More than 43,000 Rohingya parents have been reported lost, presumed dead in the six months since Myanmar’s military unleashed a crackdown last August, according to a new report. These figures provide the latest indication that even by conservative estimates the number of Muslim Rohingya killed in the crisis far exceeds the Myanmar government’s official count of 400.
Based on surveys of refugees who fled Myanmar for neighboring Bangladesh, 28,300 Rohingya children have lost at least one parent, while an additional 7,700 children reported having lost both parents, according to the ASEAN Parliamentarians for Human Rights (APHR), citing data from the Bangladeshi government. That puts the number of “lost” parents as high as 43,700, according to APHR, adding that it is unclear how many of the children are siblings and may have lost the same parent.

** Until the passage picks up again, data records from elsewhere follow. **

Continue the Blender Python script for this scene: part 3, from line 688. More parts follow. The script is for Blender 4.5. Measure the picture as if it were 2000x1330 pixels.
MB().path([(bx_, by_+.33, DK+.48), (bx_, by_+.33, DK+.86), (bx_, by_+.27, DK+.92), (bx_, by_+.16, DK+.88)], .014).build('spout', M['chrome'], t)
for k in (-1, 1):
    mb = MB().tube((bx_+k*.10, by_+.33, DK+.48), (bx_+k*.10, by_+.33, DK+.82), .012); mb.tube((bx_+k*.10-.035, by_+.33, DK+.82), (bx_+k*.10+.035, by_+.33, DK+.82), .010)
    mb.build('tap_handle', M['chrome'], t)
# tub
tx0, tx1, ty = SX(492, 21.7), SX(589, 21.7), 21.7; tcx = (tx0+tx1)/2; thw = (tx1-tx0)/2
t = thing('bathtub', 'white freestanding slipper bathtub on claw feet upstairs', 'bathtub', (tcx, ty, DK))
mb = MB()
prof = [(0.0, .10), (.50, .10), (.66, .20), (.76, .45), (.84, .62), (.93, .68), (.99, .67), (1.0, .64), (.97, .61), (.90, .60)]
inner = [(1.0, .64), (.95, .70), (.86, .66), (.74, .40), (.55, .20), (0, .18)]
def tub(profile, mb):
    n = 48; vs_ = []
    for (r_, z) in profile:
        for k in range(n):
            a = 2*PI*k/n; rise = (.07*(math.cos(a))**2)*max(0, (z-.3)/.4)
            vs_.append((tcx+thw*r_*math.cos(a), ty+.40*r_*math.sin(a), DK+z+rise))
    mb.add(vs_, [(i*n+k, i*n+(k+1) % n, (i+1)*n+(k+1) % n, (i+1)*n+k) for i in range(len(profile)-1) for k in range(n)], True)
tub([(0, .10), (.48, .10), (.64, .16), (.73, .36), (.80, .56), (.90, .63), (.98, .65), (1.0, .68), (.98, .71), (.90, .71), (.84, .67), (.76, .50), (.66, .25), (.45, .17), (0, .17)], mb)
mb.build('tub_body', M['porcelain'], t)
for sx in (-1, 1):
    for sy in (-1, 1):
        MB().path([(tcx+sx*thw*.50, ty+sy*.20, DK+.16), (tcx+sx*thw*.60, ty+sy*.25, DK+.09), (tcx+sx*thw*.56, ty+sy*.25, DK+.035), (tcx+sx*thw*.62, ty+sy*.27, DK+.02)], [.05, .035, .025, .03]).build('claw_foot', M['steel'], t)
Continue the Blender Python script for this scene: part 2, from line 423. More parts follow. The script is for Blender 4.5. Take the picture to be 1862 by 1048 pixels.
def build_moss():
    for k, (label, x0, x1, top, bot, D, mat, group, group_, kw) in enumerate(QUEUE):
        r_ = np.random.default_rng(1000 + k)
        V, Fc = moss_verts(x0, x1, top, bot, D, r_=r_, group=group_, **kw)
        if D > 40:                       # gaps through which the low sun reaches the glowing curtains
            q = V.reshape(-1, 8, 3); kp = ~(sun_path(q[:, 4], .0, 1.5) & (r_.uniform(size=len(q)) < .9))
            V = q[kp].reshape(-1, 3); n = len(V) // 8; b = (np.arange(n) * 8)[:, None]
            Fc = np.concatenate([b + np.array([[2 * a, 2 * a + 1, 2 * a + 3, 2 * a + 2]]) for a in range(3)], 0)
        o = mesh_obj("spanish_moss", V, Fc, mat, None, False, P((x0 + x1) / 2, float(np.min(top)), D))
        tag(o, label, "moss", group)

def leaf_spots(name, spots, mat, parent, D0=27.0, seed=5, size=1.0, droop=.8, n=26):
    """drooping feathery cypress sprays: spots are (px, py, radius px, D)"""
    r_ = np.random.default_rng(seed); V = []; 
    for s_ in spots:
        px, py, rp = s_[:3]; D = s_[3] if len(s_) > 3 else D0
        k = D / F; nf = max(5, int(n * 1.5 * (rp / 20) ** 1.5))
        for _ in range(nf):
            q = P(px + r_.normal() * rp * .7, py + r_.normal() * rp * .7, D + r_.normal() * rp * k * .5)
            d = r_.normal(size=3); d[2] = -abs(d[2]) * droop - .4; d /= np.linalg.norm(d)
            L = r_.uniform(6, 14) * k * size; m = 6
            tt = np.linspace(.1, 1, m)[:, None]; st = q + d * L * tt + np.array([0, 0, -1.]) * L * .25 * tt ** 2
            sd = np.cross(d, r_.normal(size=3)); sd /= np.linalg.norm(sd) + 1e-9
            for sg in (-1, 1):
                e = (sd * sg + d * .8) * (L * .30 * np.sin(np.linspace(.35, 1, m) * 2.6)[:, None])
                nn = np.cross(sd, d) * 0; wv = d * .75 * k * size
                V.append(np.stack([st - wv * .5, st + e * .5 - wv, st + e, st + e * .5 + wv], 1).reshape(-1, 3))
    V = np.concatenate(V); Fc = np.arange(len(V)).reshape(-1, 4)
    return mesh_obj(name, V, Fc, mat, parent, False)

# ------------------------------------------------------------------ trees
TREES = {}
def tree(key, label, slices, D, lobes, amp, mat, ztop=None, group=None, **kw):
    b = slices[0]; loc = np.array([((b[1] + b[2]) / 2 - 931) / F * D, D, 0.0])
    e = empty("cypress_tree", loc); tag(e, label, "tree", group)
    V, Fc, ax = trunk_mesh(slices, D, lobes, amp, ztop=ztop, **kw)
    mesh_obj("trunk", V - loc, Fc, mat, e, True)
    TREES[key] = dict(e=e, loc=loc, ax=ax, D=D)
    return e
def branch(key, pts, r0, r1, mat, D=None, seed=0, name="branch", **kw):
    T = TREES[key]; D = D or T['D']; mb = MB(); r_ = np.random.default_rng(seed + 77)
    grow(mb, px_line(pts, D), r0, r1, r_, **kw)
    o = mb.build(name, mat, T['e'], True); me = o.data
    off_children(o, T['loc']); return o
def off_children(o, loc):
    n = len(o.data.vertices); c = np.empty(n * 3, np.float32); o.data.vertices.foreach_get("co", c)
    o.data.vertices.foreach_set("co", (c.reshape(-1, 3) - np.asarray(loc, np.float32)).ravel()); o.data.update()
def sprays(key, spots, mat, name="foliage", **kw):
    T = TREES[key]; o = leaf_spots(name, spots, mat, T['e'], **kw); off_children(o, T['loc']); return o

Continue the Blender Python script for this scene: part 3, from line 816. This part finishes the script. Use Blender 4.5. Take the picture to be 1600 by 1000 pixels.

“These numbers cover Rohingya children whose parents are currently not with them because they were killed, or presumably killed and their whereabouts are unknown,” Oren Samet, a research and advocacy director at APHR, tells TIME.
While there are no reliable totals for how many people have been killed in what the U.N. has labelled an “ethnic cleansing” campaign, Doctors Without Borders estimated 6,700 Rohingya deaths in the first month of violence alone.
Matthew Smith of Fortify Rights says the number of “lost” parents begins to reveal the scale of the ongoing atrocities.
Read more: Reprisals, Rape, and Children Burned Alive: Burma’s Rohingya Speak of Genocidal Terror
“Given what we’ve documented from eyewitnesses and survivors from areas targeted by the army and other state security forces, it’s likely that a significant portion of lost parents were killed,” Smith says. “There were massacres and mass killings in all three affected townships since August, and in 2016 as well.”
In February, the Associated Press detailed evidence of at least five mass graves in one location near the epicenter of the violence, Gu Dar Pyin. At that single Rohingya village, survivors estimated a death toll as high as the government’s tally for the full crisis.
“The Myanmar government’s estimate of 400 deaths is a bad joke, and continues their practice of using their own ‘investigations’ as cover-ups … to rebut the need for more independent investigations into the atrocities,” says Phil Robertson, Deputy Asia Director for Human Rights Watch.
Since Aug. 25, more than 671,000 Rohingya have fled from Myanmar into overcrowded camps in Bangladesh, many bearing bullet wounds and evidence of widespread sexualized violence. Of those, around 60% are children, many of them without their parents.
Children have described witnessing their relatives’ murders before military and vigilante raids set their villages ablaze.
Read more: Rohingya Refugee Children Are in Desperate Need of Aid, the U.N. Says
“We saw many, many children whose parents were killed and [who] were brought to Cox’s Bazar by neighbors or passerby who grabbed them from burning houses,” said Charles Santiago, APHR chair and a Malaysian MP.
According to the U.N. refugee agency, at least 5,600 children under 18 have become heads of their households, taking on the role of caregiver for littler siblings.
Previous estimates suggested that more than 2,680 children were separated from their parents, left unaccompanied or orphaned in the vast sprawl of Bangladesh’s ballooning, makeshift camps. But the latest figures from Bangladesh suggest the total is much higher.
Human rights organizations have raised alarm about the potential for human trafficking. APHR said this scenario will likely be further exacerbated by the start of monsoon season at the end of this month, and as a highly criticized repatriation plan fails to gain traction.
“I suspect human trafficking will start once the rain begins. People will find ways to leave to Indonesia, Malaysia, wherever they can go,” said Santiago.